··· RAW DATA

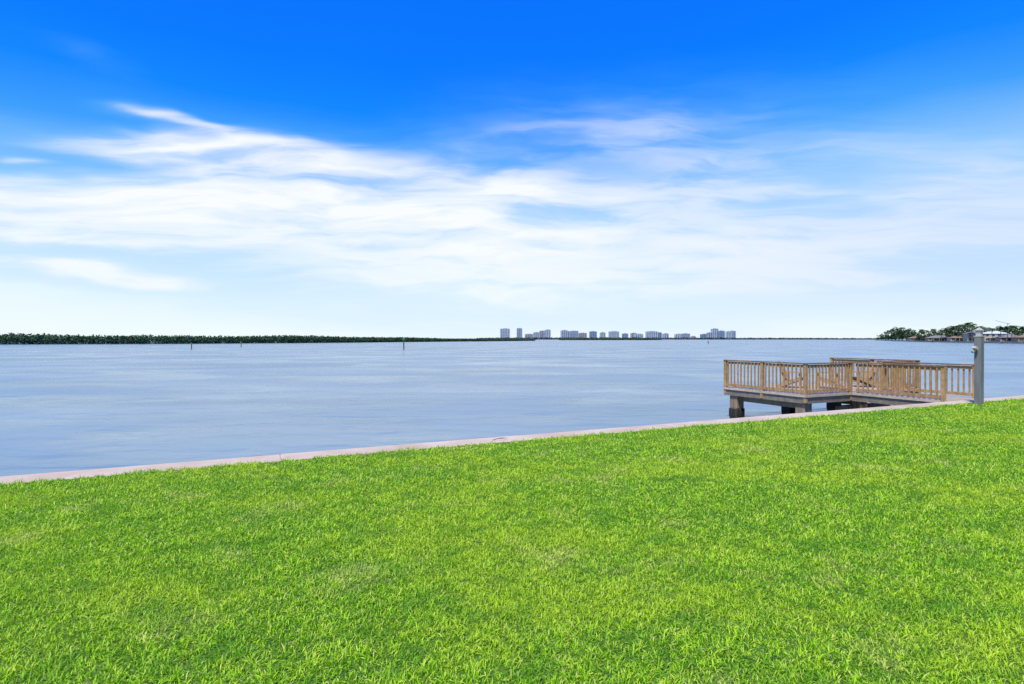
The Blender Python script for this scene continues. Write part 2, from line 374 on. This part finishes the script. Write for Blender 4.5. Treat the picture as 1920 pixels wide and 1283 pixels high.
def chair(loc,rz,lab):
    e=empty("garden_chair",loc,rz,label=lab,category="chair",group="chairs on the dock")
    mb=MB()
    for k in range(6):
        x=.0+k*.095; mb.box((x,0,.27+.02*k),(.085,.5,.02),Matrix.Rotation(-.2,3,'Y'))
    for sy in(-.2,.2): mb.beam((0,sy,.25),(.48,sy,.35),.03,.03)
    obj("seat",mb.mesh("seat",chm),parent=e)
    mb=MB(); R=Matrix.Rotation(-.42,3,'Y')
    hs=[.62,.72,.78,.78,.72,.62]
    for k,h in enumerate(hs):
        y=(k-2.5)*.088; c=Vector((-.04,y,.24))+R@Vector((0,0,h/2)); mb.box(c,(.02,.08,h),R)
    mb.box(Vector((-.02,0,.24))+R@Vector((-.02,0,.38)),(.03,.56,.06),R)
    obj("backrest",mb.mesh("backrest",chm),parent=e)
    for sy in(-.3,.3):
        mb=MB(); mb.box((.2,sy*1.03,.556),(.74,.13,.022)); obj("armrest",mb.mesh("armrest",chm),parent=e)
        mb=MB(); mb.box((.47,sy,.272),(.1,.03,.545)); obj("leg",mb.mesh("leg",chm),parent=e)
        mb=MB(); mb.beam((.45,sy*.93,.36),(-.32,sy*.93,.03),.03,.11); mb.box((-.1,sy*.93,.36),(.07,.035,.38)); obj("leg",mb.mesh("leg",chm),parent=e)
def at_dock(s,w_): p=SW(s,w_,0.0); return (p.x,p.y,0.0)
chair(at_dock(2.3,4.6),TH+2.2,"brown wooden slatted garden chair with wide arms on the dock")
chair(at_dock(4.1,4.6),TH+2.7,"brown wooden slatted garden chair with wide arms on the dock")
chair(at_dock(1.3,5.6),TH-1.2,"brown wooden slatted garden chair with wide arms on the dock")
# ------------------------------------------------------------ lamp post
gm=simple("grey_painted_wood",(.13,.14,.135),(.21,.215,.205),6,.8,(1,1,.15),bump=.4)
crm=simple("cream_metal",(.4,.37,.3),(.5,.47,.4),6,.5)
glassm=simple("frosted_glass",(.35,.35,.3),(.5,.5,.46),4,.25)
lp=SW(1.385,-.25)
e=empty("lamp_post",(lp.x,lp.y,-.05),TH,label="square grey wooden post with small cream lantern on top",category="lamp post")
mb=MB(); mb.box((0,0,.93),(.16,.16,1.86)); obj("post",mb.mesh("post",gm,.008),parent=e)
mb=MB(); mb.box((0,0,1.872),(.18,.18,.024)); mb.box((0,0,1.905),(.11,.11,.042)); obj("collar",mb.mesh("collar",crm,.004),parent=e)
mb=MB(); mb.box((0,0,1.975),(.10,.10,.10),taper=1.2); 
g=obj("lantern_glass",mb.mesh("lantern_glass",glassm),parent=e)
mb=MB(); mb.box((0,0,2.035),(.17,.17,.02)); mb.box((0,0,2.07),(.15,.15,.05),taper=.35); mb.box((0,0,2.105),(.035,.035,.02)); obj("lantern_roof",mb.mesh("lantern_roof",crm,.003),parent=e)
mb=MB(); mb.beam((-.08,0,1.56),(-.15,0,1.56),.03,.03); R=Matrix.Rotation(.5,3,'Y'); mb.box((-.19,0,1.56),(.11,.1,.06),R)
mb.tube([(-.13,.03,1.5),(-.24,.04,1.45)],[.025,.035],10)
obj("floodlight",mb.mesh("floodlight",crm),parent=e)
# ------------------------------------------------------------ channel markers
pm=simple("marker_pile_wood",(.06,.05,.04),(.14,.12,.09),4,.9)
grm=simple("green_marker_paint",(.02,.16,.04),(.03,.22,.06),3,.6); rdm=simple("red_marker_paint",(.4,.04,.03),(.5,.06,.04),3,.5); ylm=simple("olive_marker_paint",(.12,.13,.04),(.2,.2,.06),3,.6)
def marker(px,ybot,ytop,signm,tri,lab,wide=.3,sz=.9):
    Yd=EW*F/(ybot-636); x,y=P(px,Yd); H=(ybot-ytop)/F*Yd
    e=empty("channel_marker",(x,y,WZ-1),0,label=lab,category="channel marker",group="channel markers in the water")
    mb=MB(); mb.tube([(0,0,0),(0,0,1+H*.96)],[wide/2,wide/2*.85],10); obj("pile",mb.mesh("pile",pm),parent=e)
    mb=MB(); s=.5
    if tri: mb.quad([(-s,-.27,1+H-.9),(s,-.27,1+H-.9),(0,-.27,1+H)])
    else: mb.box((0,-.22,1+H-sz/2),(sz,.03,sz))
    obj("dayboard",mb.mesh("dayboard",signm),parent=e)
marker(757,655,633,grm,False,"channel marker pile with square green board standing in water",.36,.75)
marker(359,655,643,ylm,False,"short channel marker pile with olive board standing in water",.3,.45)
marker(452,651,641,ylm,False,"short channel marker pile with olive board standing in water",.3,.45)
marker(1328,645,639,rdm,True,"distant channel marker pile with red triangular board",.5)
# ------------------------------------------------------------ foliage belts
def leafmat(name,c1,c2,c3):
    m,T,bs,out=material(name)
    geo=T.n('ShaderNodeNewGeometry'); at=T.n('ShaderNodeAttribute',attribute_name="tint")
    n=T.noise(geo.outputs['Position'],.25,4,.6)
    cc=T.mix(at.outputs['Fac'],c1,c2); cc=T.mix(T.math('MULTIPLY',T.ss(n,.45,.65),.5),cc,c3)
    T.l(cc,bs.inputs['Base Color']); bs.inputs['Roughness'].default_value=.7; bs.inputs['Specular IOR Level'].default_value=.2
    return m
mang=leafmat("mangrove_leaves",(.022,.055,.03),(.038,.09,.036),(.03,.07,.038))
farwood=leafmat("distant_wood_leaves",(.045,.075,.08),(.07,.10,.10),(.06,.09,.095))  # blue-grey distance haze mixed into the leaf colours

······

_TASK OBJECTIVE:_ Keep the pictures out of the copy and return the rest of the data above exactly.

_PROBLEM SOLUTION:_
The Blender Python script for this scene continues. Write part 2, from line 374 on. This part finishes the script. Write for Blender 4.5. Treat the picture as 1920 pixels wide and 1283 pixels high.
def chair(loc,rz,lab):
    e=empty("garden_chair",loc,rz,label=lab,category="chair",group="chairs on the dock")
    mb=MB()
    for k in range(6):
        x=.0+k*.095; mb.box((x,0,.27+.02*k),(.085,.5,.02),Matrix.Rotation(-.2,3,'Y'))
    for sy in(-.2,.2): mb.beam((0,sy,.25),(.48,sy,.35),.03,.03)
    obj("seat",mb.mesh("seat",chm),parent=e)
    mb=MB(); R=Matrix.Rotation(-.42,3,'Y')
    hs=[.62,.72,.78,.78,.72,.62]
    for k,h in enumerate(hs):
        y=(k-2.5)*.088; c=Vector((-.04,y,.24))+R@Vector((0,0,h/2)); mb.box(c,(.02,.08,h),R)
    mb.box(Vector((-.02,0,.24))+R@Vector((-.02,0,.38)),(.03,.56,.06),R)
    obj("backrest",mb.mesh("backrest",chm),parent=e)
    for sy in(-.3,.3):
        mb=MB(); mb.box((.2,sy*1.03,.556),(.74,.13,.022)); obj("armrest",mb.mesh("armrest",chm),parent=e)
        mb=MB(); mb.box((.47,sy,.272),(.1,.03,.545)); obj("leg",mb.mesh("leg",chm),parent=e)
        mb=MB(); mb.beam((.45,sy*.93,.36),(-.32,sy*.93,.03),.03,.11); mb.box((-.1,sy*.93,.36),(.07,.035,.38)); obj("leg",mb.mesh("leg",chm),parent=e)
def at_dock(s,w_): p=SW(s,w_,0.0); return (p.x,p.y,0.0)
chair(at_dock(2.3,4.6),TH+2.2,"brown wooden slatted garden chair with wide arms on the dock")
chair(at_dock(4.1,4.6),TH+2.7,"brown wooden slatted garden chair with wide arms on the dock")
chair(at_dock(1.3,5.6),TH-1.2,"brown wooden slatted garden chair with wide arms on the dock")
# ------------------------------------------------------------ lamp post
gm=simple("grey_painted_wood",(.13,.14,.135),(.21,.215,.205),6,.8,(1,1,.15),bump=.4)
crm=simple("cream_metal",(.4,.37,.3),(.5,.47,.4),6,.5)
glassm=simple("frosted_glass",(.35,.35,.3),(.5,.5,.46),4,.25)
lp=SW(1.385,-.25)
e=empty("lamp_post",(lp.x,lp.y,-.05),TH,label="square grey wooden post with small cream lantern on top",category="lamp post")
mb=MB(); mb.box((0,0,.93),(.16,.16,1.86)); obj("post",mb.mesh("post",gm,.008),parent=e)
mb=MB(); mb.box((0,0,1.872),(.18,.18,.024)); mb.box((0,0,1.905),(.11,.11,.042)); obj("collar",mb.mesh("collar",crm,.004),parent=e)
mb=MB(); mb.box((0,0,1.975),(.10,.10,.10),taper=1.2); 
g=obj("lantern_glass",mb.mesh("lantern_glass",glassm),parent=e)
mb=MB(); mb.box((0,0,2.035),(.17,.17,.02)); mb.box((0,0,2.07),(.15,.15,.05),taper=.35); mb.box((0,0,2.105),(.035,.035,.02)); obj("lantern_roof",mb.mesh("lantern_roof",crm,.003),parent=e)
mb=MB(); mb.beam((-.08,0,1.56),(-.15,0,1.56),.03,.03); R=Matrix.Rotation(.5,3,'Y'); mb.box((-.19,0,1.56),(.11,.1,.06),R)
mb.tube([(-.13,.03,1.5),(-.24,.04,1.45)],[.025,.035],10)
obj("floodlight",mb.mesh("floodlight",crm),parent=e)
# ------------------------------------------------------------ channel markers
pm=simple("marker_pile_wood",(.06,.05,.04),(.14,.12,.09),4,.9)
grm=simple("green_marker_paint",(.02,.16,.04),(.03,.22,.06),3,.6); rdm=simple("red_marker_paint",(.4,.04,.03),(.5,.06,.04),3,.5); ylm=simple("olive_marker_paint",(.12,.13,.04),(.2,.2,.06),3,.6)
def marker(px,ybot,ytop,signm,tri,lab,wide=.3,sz=.9):
    Yd=EW*F/(ybot-636); x,y=P(px,Yd); H=(ybot-ytop)/F*Yd
    e=empty("channel_marker",(x,y,WZ-1),0,label=lab,category="channel marker",group="channel markers in the water")
    mb=MB(); mb.tube([(0,0,0),(0,0,1+H*.96)],[wide/2,wide/2*.85],10); obj("pile",mb.mesh("pile",pm),parent=e)
    mb=MB(); s=.5
    if tri: mb.quad([(-s,-.27,1+H-.9),(s,-.27,1+H-.9),(0,-.27,1+H)])
    else: mb.box((0,-.22,1+H-sz/2),(sz,.03,sz))
    obj("dayboard",mb.mesh("dayboard",signm),parent=e)
marker(757,655,633,grm,False,"channel marker pile with square green board standing in water",.36,.75)
marker(359,655,643,ylm,False,"short channel marker pile with olive board standing in water",.3,.45)
marker(452,651,641,ylm,False,"short channel marker pile with olive board standing in water",.3,.45)
marker(1328,645,639,rdm,True,"distant channel marker pile with red triangular board",.5)
# ------------------------------------------------------------ foliage belts
def leafmat(name,c1,c2,c3):
    m,T,bs,out=material(name)
    geo=T.n('ShaderNodeNewGeometry'); at=T.n('ShaderNodeAttribute',attribute_name="tint")
    n=T.noise(geo.outputs['Position'],.25,4,.6)
    cc=T.mix(at.outputs['Fac'],c1,c2); cc=T.mix(T.math('MULTIPLY',T.ss(n,.45,.65),.5),cc,c3)
    T.l(cc,bs.inputs['Base Color']); bs.inputs['Roughness'].default_value=.7; bs.inputs['Specular IOR Level'].default_value=.2
    return m
mang=leafmat("mangrove_leaves",(.022,.055,.03),(.038,.09,.036),(.03,.07,.038))
farwood=leafmat("distant_wood_leaves",(.045,.075,.08),(.07,.10,.10),(.06,.09,.095))  # blue-grey distance haze mixed into the leaf colours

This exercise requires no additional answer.